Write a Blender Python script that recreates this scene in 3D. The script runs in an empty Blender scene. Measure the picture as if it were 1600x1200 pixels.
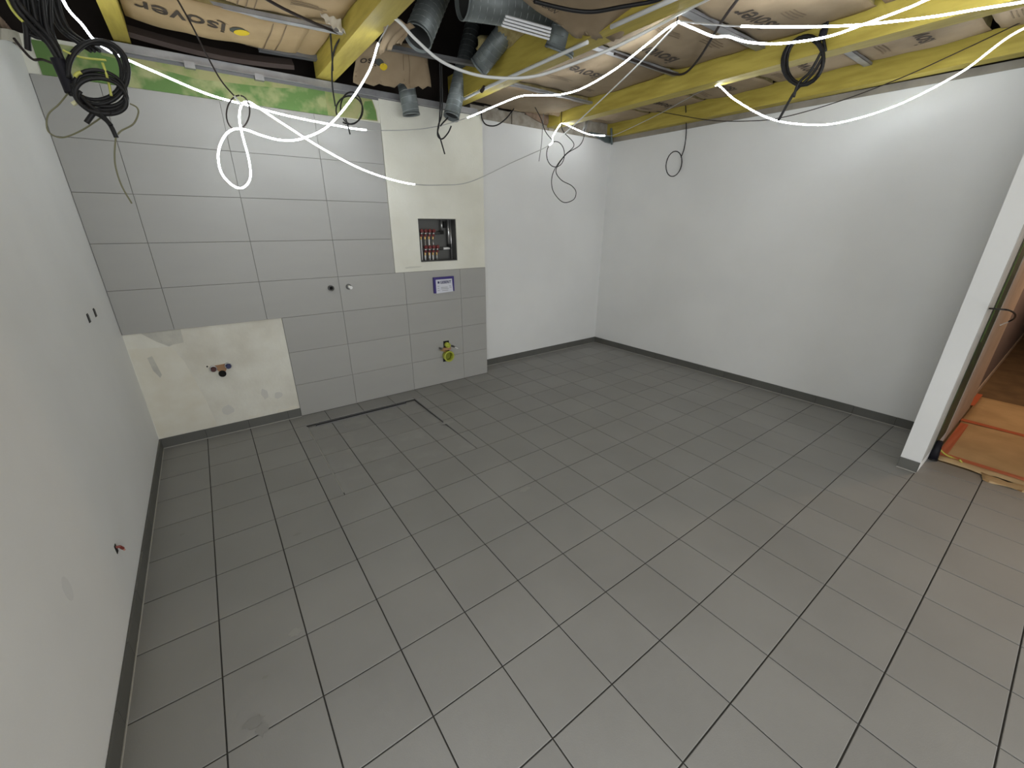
import bpy, math, random
from mathutils import Vector, Matrix
random.seed(7)
scene = bpy.context.scene
COL = scene.collection

# ------------------------------------------------------------------ camera, world, light, exposure
CAM = Vector((0.2827, -2.4021, 1.6296))
RM = ((0.8086191480, -0.5883210077, 0.0036695103),
      (-0.2117710777, -0.2968769852, -0.9311375120),
      (0.5488971526, 0.7521585255, -0.3646497887))
FPX = 634.8143
cd = bpy.data.cameras.new('camera'); cam = bpy.data.objects.new('camera', cd); COL.objects.link(cam)
cd.sensor_fit = 'HORIZONTAL'; cd.sensor_width = 36.0; cd.lens = FPX * 36.0 / 1600.0
cd.clip_start = 0.02; cd.clip_end = 60
cam.matrix_world = Matrix(((RM[0][0], -RM[1][0], -RM[2][0], CAM.x), (RM[0][1], -RM[1][1], -RM[2][1], CAM.y),
                           (RM[0][2], -RM[1][2], -RM[2][2], CAM.z), (0, 0, 0, 1)))
scene.camera = cam
w = bpy.data.worlds.new('world'); scene.world = w; w.use_nodes = True
w.node_tree.nodes['Background'].inputs[0].default_value = (0.02, 0.02, 0.02, 1)
w.node_tree.nodes['Background'].inputs[1].default_value = 0.2
scene.view_settings.view_transform = 'Standard'; scene.view_settings.look = 'None'
scene.view_settings.exposure = 0.0; scene.view_settings.gamma = 1.0
scene.view_settings.use_curve_mapping = False
ROPE_STRENGTH = 26.0
XLW = -0.29
# area lights added behind the viewer to fill the dim floor and walls
for wx, wy, ww, wr in ((1.15, -6.13, 2.2, 0), (3.3, -6.13, 1.1, 0), (XLW - .03, -2.9, 2.0, -90)):
    wd_ = bpy.data.lights.new('window_daylight', 'AREA'); wd_.shape = 'RECTANGLE'; wd_.size = ww; wd_.size_y = 2.1; wd_.energy = (43 if wr == 0 else 27) * ww; wd_.color = (0.96, 0.985, 1.0)
    wo_ = bpy.data.objects.new('window_daylight', wd_); COL.objects.link(wo_); wo_.location = (wx, wy, 1.13); wo_.rotation_euler = (math.radians(90), 0, math.radians(wr))
scene.cycles.max_bounces = 7; scene.cycles.diffuse_bounces = 5; scene.cycles.glossy_bounces = 3; scene.cycles.caustics_reflective = False; scene.cycles.caustics_refractive = False
# warm bulb of the corridor behind the doorway
ld = bpy.data.lights.new('corridor_bulb', 'POINT'); ld.energy = 62; ld.color = (1.0, 0.70, 0.42); ld.shadow_soft_size = 0.06
lo = bpy.data.objects.new('corridor_bulb', ld); COL.objects.link(lo); lo.location = (6.6, -3.1, 2.2)

# ------------------------------------------------------------------ helpers
def at(px, py, x=None, y=None, z=None):
    """the place of a measured pixel on the plane x=, y= or z="""
    u, v = (px - 800) / FPX, (py - 600) / FPX
    d = Vector(tuple(RM[0][k] * u + RM[1][k] * v + RM[2][k] for k in range(3)))
    k, val = (0, x) if x is not None else (1, y) if y is not None else (2, z)
    return CAM + d * ((val - CAM[k]) / d[k])

def lin(c):
    return tuple((v / 12.92 if v <= 0.04045 else ((v + 0.055) / 1.055) ** 2.4) for v in [q / 255 for q in c])

MATS = {}
def mat(name, rgb, rough=0.6, metal=0.0, rgb2=None, scale=6.0, detail=4.0, lo=0.35, hi=0.65, bump=0.0, bscale=80.0,
        vary=0.0, emit=None, strength=0.0, stretch=None, spec=0.5):
    if name in MATS: return MATS[name]
    m = bpy.data.materials.new(name); m.use_nodes = True
    nt = m.node_tree; N = nt.nodes; L = nt.links; b = N['Principled BSDF']
    c1 = tuple(rgb) + (1,)
    b.inputs['Base Color'].default_value = c1
    b.inputs['Roughness'].default_value = rough; b.inputs['Metallic'].default_value = metal
    b.inputs['Specular IOR Level'].default_value = spec
    geo = N.new('ShaderNodeNewGeometry')
    vec = geo.outputs['Position']
    if stretch:
        mp = N.new('ShaderNodeMapping'); mp.inputs['Scale'].default_value = stretch
        L.new(vec, mp.inputs['Vector']); vec = mp.outputs['Vector']
    col = None
    if rgb2:
        nz = N.new('ShaderNodeTexNoise'); nz.inputs['Scale'].default_value = scale; nz.inputs['Detail'].default_value = detail
        L.new(vec, nz.inputs['Vector'])
        mr = N.new('ShaderNodeMapRange'); mr.inputs[1].default_value = lo; mr.inputs[2].default_value = hi
        L.new(nz.outputs['Fac'], mr.inputs[0])
        mx = N.new('ShaderNodeMix'); mx.data_type = 'RGBA'
        mx.inputs[6].default_value = c1; mx.inputs[7].default_value = tuple(rgb2) + (1,)
        L.new(mr.outputs[0], mx.inputs[0]); col = mx.outputs[2]
    if vary:
        oi = N.new('ShaderNodeObjectInfo')
        mr = N.new('ShaderNodeMapRange'); mr.inputs[3].default_value = 1 - vary; mr.inputs[4].default_value = 1 + vary
        L.new(oi.outputs['Random'], mr.inputs[0])
        mm = N.new('ShaderNodeMix'); mm.data_type = 'RGBA'; mm.blend_type = 'MULTIPLY'; mm.inputs[0].default_value = 1
        if col: L.new(col, mm.inputs[6])
        else: mm.inputs[6].default_value = c1
        L.new(mr.outputs[0], mm.inputs[7]); col = mm.outputs[2]
    if col: L.new(col, b.inputs['Base Color'])
    if bump:
        nz = N.new('ShaderNodeTexNoise'); nz.inputs['Scale'].default_value = bscale; nz.inputs['Detail'].default_value = 3
        L.new(vec, nz.inputs['Vector'])
        bp = N.new('ShaderNodeBump'); bp.inputs['Strength'].default_value = bump; bp.inputs['Distance'].default_value = 0.01
        L.new(nz.outputs['Fac'], bp.inputs['Height']); L.new(bp.outputs['Normal'], b.inputs['Normal'])
    if emit:
        b.inputs['Emission Color'].default_value = tuple(emit) + (1,); b.inputs['Emission Strength'].default_value = strength
    MATS[name] = m
    return m

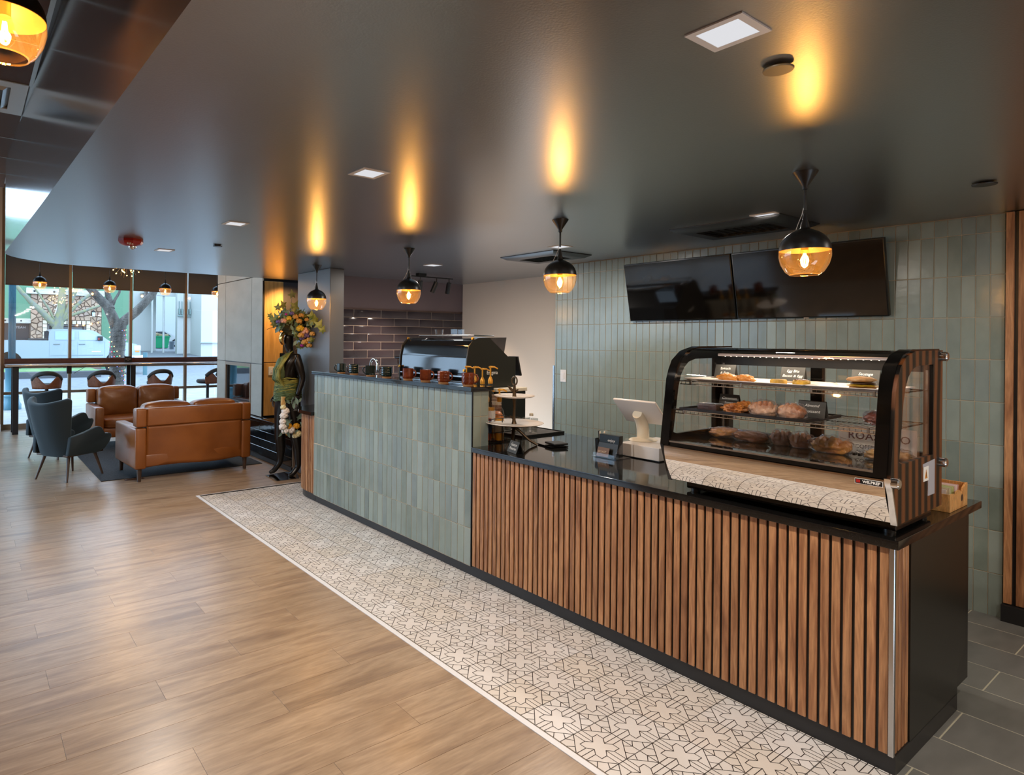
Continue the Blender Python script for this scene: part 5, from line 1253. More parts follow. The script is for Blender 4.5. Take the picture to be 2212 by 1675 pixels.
def stool(label, loc, rz):
    t = thing('bar_stool', label, 'bar stool', (0, 0, 0), group='swivel bar stools at the window bar')
    put(M().lathe([(0, .80), (.17, .80), (.205, .82), (.21, .855), (.19, .875), (0, .88)], (0, 0, 0), 32), 'seat', X['black_kick'], t)
    A = 1.25
    def bk(u, v):
        a = (u-.5)*2*A; s = min(1, abs(a)/.82); e = max(0, (abs(a)-1.0)/.25)
        zt = .872+.145*(s*s*(3-2*s))-.09*e*e; z = .80+(zt-.80)*v; r = .222+.02*v
        return Vector((r*math.sin(a), -r*math.cos(a), z))
    o = put(M().grid(bk, 40, 5), 'wood_back', X['stool_wood'], t, norm=False); o.modifiers.new('t', 'SOLIDIFY').thickness = .014
    pts = []; rad = []
    for i in range(25):
        a = (i/24-.5)*2*1.15; s = abs(a)/1.15
        pts.append(((.225)*math.sin(a), -.225*math.cos(a)+.012, 1.062-.115*s**2.4)); rad.append(.040*(1-.15*s))
    m = M().tube(pts, rad, n=10)
    put(m, 'padded_arch', X['velvet_dk'], t)
    put(M().cyl((0, 0, .02), (0, 0, .80), .028, n=16), 'column', X['black_kick'], t)
    put(M().tube([(.13*math.cos(a), .08+.13*math.sin(a), .32) for a in [PI*.0+PI*i/14 for i in range(15)]], .009, n=8).cyl((-.13, .08, .32), (.13, .08, .32), .008, n=8), 'footrest', X['black_kick'], t)
    put(M().lathe([(0, 0), (.2, 0), (.2, .008), (.05, .02), (0, .022)], (0, 0, 0), 36), 'base', X['black_kick'], t)
    t.location = loc; t.rotation_euler = (0, 0, rz); return t
X['stool_wood'] = wood('stool_walnut', ['6b4330', '8a5a40', '7a4d36'], (3, 3, 1), 5, tone=.04); X['velvet_dk'] = mk('dark_grey_upholstery', '2f3436', .6)
stool('bar stool with holed wooden back, leftmost behind the armchairs', (1.12, 12.12, 0), -.06)
stool('bar stool with holed wooden back, second from the left under the second globe', (1.945, 12.12, 0), .04)
stool('bar stool with holed wooden back, third from the left behind the farther loveseat', (2.92, 12.12, 0), .08)
stool('bar stool turned sideways beside the stone fireplace', (3.82, 12.12, 0), .75)

# ------------------------------------------------------------------ mannequin
mn = thing('mannequin', 'bronze black standing mannequin on a chrome plate beside the curved counter end', 'mannequin', (3.2, 7.08, 0))
V_ = [((3.215, 7.08, .93), .125), ((3.20, 7.08, 1.09), .092), ((3.185, 7.08, 1.26), .115), ((3.215, 7.08, 1.40), .105), ((3.235, 7.08, 1.49), .055), ((3.222, 7.08, 1.56), .043), ((3.205, 7.08, 1.66), .075), ((3.205, 7.08, 1.76), .085), ((3.15, 7.08, 1.665), .05),
      ((3.25, 6.935, 1.44), .055), ((3.315, 6.90, 1.20), .037), ((3.24, 6.885, .985), .024), ((3.24, 7.225, 1.44), .055), ((3.25, 7.27, 1.20), .036), ((3.13, 7.25, .98), .024),
      ((3.25, 7.02, .80), .085), ((3.285, 7.0, .47), .056), ((3.315, 7.0, .34), .052), ((3.315, 7.0, .115), .030), ((3.24, 6.995, .035), .027), ((3.185, 6.99, .022), .015),
      ((3.17, 7.15, .80), .085), ((3.15, 7.17, .47), .055), ((3.175, 7.19, .34), .050), ((3.175, 7.21, .15), .030), ((3.10, 7.23, .05), .027), ((3.04, 7.24, .03), .015)]
E_ = [(0, 1), (1, 2), (2, 3), (3, 4), (4, 5), (5, 6), (6, 7), (6, 8), (3, 9), (9, 10), (10, 11), (3, 12), (12, 13), (13, 14), (0, 15), (15, 16), (16, 17), (17, 18), (18, 19), (19, 20), (0, 21), (21, 22), (22, 23), (23, 24), (24, 25), (25, 26)]
base = Vector((3.2, 7.08, 0)); me = bpy.data.meshes.new('body'); me.from_pydata([Vector(p)-base for p, r in V_], E_, []); me.materials.append(X['mannequin'])
o = bpy.data.objects.new('body', me); COL.objects.link(o); o.parent = mn
sk = o.modifiers.new('skin', 'SKIN'); sk.use_smooth_shade = True
for i, (p, r) in enumerate(V_): r *= 1.3 if i not in (4, 5, 6, 7) else 1.0; me.skin_vertices[0].data[i].radius = (r*.92, r*(1.0 if i in (0, 1, 2, 3) else 1))
me.skin_vertices[0].data[0].use_root = True
o.modifiers.new('sub', 'SUBSURF').levels = 2; o.modifiers['sub'].render_levels = 2
def hand(w, dr, side, nm='hand'):
    w, dr = Vector(w), Vector(dr).normalized(); s = Vector(side).normalized(); n = dr.cross(s)
    m = M().obox(w+dr*.045, s*.034, n*.012, dr*.045, b=.01)
    for k, (off, L) in enumerate(((-.027, .062), (-.009, .072), (.009, .068), (.026, .054))):
        a = w+dr*.085+s*off; m.tube([a, a+dr*L*.5+n*.006, a+dr*L+n*.02], [.0085, .0075, .005], n=8)
    a = w+dr*.03-s*.03; m.tube([a, a+dr*.03-s*.025+n*.01, a+dr*.06-s*.03+n*.02], [.010, .009, .006], n=8)
    obj(nm, m, X['mannequin'], mn, sm=60)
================
Required work
Reproduce the material above from its first line through the line containing "COL = scene.collection", both ends included, and skip every picture.

Output of the task
Write a Blender Python script that recreates this scene in 3D. The script runs in an empty Blender scene. Measure the picture as if it were 1600x1200 pixels.
import bpy, math, random
from mathutils import Vector, Matrix
random.seed(7)
scene = bpy.context.scene
COL = scene.collection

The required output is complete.